Nelle composizioni naïf di Piano argento (naïf nel senso etimologico di nativo, vero e poeticamente suggestivo, contrapposto a sofisticato e accademico, quindi senza malevoli riduzioni, se si pensa che il termine fu impiegato da Schiller per definire la poesie di Goethe) colgo alcuni contatti con la scrittura di Giampiero Neri, che della poesia non lirica, svolta nella forma del poema in prosa fino a raggiungere concisioni epigrafiche, si è imposto come il rappresentante più caratteristico. Si tratta di empatia nei riguardi di un autore apprezzato o di due percorsi paralleli? Considerando anche i dipinti e le sculture dell’autrice, molto essenziali ed enigmatici, propenderei per la seconda soluzione. Ecco, qua di seguito, alcune caratteristiche di Piano Argento, che inclini al dettato laconico di Neri e al suo ricorso alla memoria – con il verbo costantemente all’imperfetto – punteggiano le composizioni di Angela Passarello: sulla facciata della basilica/ il muschio si espande/ lungo crepe vacillanti d’ombre (Via Sa Girolamo). nel discendere per la via la sua ombra/ si allungava sulle pareti delle case (Il lattaio). li comprava al mercato a basso costo/ diceva senza acqua durano nel tempo (Tulipani). sembrava guardarli la sua forma animale/ di sera poggiata sul prato (La roccia ippogrifo).
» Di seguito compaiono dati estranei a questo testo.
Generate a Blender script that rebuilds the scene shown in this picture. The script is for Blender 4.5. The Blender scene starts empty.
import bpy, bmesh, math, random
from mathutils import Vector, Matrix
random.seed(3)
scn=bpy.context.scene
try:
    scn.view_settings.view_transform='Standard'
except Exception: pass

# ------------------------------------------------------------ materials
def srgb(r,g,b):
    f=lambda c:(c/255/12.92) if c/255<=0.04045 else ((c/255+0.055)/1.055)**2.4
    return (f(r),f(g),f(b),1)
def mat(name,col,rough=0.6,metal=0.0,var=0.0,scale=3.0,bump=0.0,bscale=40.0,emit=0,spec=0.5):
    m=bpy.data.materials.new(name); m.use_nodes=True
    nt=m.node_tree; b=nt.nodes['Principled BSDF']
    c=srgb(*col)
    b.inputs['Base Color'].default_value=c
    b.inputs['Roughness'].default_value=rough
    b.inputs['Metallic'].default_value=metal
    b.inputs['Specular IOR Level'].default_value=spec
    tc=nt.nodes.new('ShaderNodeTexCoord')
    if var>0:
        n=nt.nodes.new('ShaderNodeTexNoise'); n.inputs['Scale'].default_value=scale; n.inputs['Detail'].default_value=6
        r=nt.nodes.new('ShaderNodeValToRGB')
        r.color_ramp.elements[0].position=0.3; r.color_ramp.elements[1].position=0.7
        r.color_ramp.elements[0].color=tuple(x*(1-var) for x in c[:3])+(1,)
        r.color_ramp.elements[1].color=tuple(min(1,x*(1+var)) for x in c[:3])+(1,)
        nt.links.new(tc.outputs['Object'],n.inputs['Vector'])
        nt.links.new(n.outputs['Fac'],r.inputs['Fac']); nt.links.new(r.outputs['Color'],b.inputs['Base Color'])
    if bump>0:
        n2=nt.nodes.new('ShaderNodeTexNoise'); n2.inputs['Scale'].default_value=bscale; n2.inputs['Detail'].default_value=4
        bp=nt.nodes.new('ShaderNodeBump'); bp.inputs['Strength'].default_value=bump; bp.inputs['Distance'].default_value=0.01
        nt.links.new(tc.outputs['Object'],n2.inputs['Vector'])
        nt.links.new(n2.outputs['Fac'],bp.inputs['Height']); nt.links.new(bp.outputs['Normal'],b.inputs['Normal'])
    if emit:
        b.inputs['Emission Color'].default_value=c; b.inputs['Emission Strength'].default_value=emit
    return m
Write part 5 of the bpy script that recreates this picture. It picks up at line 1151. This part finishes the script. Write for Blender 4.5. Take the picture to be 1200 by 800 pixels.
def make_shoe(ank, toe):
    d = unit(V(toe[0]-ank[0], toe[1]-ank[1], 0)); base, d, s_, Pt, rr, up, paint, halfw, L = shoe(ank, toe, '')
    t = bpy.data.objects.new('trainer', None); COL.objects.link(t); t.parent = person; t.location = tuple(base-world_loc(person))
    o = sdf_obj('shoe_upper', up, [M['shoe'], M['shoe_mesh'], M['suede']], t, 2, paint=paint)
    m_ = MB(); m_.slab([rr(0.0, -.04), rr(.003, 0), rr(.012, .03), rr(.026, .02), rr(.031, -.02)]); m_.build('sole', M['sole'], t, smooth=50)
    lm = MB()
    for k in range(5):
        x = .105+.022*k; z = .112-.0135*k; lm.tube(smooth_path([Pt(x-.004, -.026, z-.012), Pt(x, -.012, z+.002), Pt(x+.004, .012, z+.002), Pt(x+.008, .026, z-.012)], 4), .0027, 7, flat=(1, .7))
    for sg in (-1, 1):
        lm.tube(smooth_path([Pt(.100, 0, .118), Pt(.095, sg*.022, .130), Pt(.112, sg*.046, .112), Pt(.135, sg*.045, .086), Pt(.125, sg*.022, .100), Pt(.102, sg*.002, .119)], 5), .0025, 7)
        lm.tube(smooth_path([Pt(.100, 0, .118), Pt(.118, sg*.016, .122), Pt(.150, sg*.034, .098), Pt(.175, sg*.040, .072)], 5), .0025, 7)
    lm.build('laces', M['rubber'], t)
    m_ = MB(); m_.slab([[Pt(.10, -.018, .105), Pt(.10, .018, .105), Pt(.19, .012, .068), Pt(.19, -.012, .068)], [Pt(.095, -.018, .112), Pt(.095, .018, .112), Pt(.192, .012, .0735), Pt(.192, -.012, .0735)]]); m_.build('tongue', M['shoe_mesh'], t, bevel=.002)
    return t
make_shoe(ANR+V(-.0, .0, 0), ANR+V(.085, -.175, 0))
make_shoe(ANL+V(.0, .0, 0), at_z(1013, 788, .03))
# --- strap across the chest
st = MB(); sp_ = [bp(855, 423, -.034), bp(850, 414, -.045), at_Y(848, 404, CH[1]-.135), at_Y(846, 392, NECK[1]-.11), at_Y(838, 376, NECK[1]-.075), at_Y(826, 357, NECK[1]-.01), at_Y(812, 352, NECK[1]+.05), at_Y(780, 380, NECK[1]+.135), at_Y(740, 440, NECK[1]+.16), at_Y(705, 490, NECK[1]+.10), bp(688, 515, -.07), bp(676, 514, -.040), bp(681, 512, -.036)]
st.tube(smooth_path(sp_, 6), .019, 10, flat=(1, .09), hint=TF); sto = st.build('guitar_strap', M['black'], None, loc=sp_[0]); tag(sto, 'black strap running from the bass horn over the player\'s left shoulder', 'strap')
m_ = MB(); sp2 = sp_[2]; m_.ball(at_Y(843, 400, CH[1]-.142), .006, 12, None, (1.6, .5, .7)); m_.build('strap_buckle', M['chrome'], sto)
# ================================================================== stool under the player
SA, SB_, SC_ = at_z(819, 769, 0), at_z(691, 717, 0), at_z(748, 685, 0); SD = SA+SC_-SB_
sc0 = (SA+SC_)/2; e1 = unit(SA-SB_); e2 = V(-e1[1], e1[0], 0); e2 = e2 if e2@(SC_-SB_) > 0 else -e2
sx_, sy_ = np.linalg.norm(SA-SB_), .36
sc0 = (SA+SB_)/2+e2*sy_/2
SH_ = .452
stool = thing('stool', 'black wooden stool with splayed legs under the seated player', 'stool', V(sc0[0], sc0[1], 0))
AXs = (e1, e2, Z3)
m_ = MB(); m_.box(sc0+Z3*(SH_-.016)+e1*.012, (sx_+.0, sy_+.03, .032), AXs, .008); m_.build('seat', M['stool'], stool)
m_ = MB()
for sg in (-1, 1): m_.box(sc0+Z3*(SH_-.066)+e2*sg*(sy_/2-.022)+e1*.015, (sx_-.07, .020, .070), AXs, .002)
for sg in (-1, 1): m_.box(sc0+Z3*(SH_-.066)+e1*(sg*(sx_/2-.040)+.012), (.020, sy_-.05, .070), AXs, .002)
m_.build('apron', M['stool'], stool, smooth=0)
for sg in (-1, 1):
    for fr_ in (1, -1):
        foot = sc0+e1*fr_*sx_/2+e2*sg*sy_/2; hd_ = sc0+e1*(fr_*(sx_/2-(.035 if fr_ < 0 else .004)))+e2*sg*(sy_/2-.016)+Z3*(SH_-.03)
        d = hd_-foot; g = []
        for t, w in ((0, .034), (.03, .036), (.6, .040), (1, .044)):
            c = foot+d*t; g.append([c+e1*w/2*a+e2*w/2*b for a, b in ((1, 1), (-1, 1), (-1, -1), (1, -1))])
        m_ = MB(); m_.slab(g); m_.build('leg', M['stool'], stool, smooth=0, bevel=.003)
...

Parlando di affinità, un autore che accomuna i due poeti è Lee Masters con la sua Spoon River Antology, se consideriamo il tono di fatale irrevocabilità con cui si articolano le loro composizioni. A questo punto occorre però far notare le differenze, perché gli esiti poetici di Angela Passarello sono lontani da quelli di Neri, quasi tutte in funzione meditativa attorno alla violenza e al mimetismo. Con un piglio scevro di nuances psicologiche e musicali, Passarello – nota anche come artista visiva – compone in modo realistico e laconico, ma ciò può dipendere dalla necessità di esorcizzare la commozione suscitata da certe figure, ad esempio quella della madre intenta a cucire o a dar forma alla tipica pagnotta del luogo. A prima vista, le composizioni di Piano Argento parrebbero didascalie per scene di genere, mentre si tratta di situazioni davvero vissute dall’autrice, che le ha poi religiosamente rilegate assieme al commento visivo tanti bei disegni. Un libro con figure affascina, e quelle di Angela ottengono anche lo scopo di spostarci dalla visione molto asciutta delle sue poesie in prosa, come leggiamo in ferro da stiro:

lo muoveva nero nero
sulla superficie di lenzuola di camice
dai fori il chiarore dei carboni
percorreva valichi piste fra le pieghe
impugnava con forza il manico antico
girava la punta solcava angoli lati
diceva dal piego dipende la forma
gli indumenti lisi li ricomponeva
nell’ordine da lei stabilito

Riguardo alla struttura, di cui ho già indicato la cifra, in questa raccolta prevale l’aspetto denotativo su quello connotativo (al contrario dei disegni) e l’estraneità alla metrica. In alcuni versi luccicano qua e là rarissime rime: in u’ritipuntu “ditale” in uscita di verso, e “regale” come rimalmezzo. In garofani abbiamo l’assonanza di “defunti” all’interno e di “profumo” in uscita di verso, e in ferro da stiro le desinenze anaforiche di -eva, -eva, -ava, -eva. L’assenza della punteggiatura, le mancate maiuscole nelle parole iniziali e la sintassi semplificata, quasi priva delle particelle in funzione connettiva, danno una selvatica fluidità al percorso, scandito, tuttavia, dall’incessante percussione del preterito.